Dr James Holmes, in the OU’s Faculty of Science, Technology, Engineering and Mathematics, has received just over £102,000 from the UK Space Agency Aurora Science Fellowship Scheme to assess how interannual variations in atmospheric dust affect water loss on Mars. These findings about the current climate will be used to inform the debate around the potential for life on Mars.

Dr Holmes said: “The research in this proposal will quantify how dust and water interact with one another on Mars, understanding of which will help to elucidate the present-day rate of climate change; a crucial piece of information for assessing the evolution of the habitability potential of Mars.”

The project is planned for three years, with the first year guaranteed by UK Space Agency budget. The research will be conducted as part of the OU ExoMars team, running multi-year simulations of the Mars atmosphere on the ExoMars cluster constrained by available satellite data. There will also be dedicated simulations in preparation for the upcoming ExoMars Rover mission in 2022.
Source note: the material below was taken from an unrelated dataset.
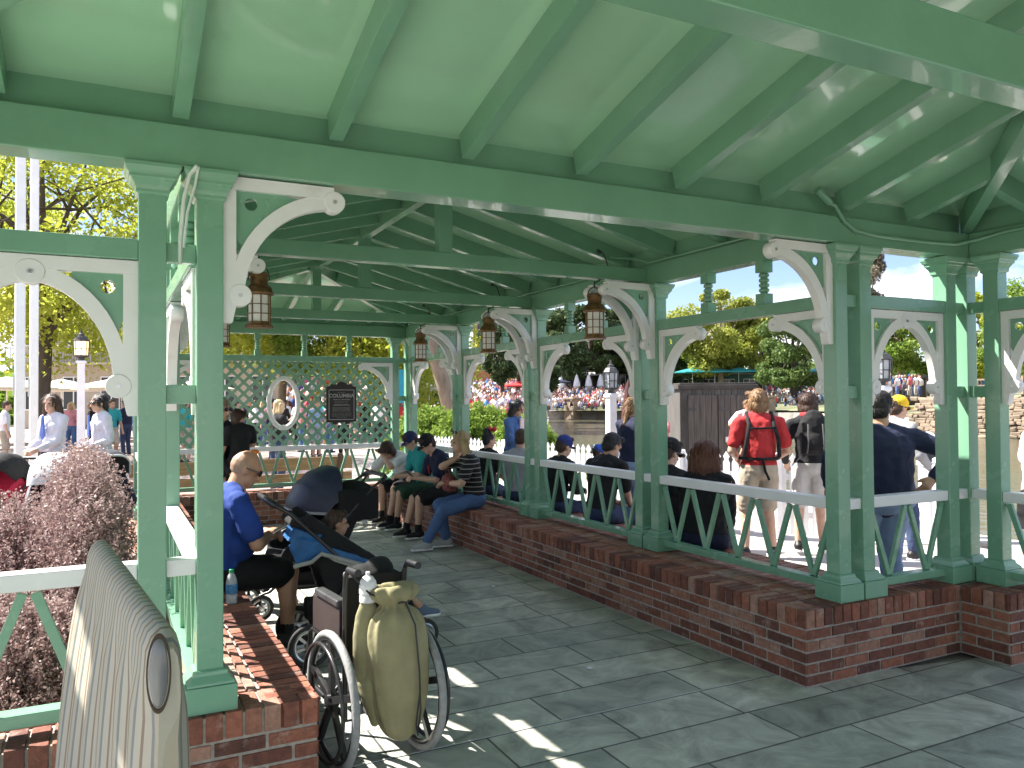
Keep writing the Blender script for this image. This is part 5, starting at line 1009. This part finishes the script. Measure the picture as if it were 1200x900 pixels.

Dr Holmes did his PhD at the OU during which he adapted a computer model of Mars to be able to combine with satellite observations of chemical species (called data assimilation), for which his is the only group in the world currently capable of doing this for Mars. Since his PhD, he has remained at the OU in several postdoc positions continuing his research on this area.

He adds:

“My expertise is in combining computers models of Mars with several observational datasets from multiple satellites that measure different atmospheric properties such as temperature, dust content and water vapour abundance. Through this technique, we can provide the best possible reproduction of the evolving atmospheric state and answer key scientific topics related to the surface/atmosphere of Mars.”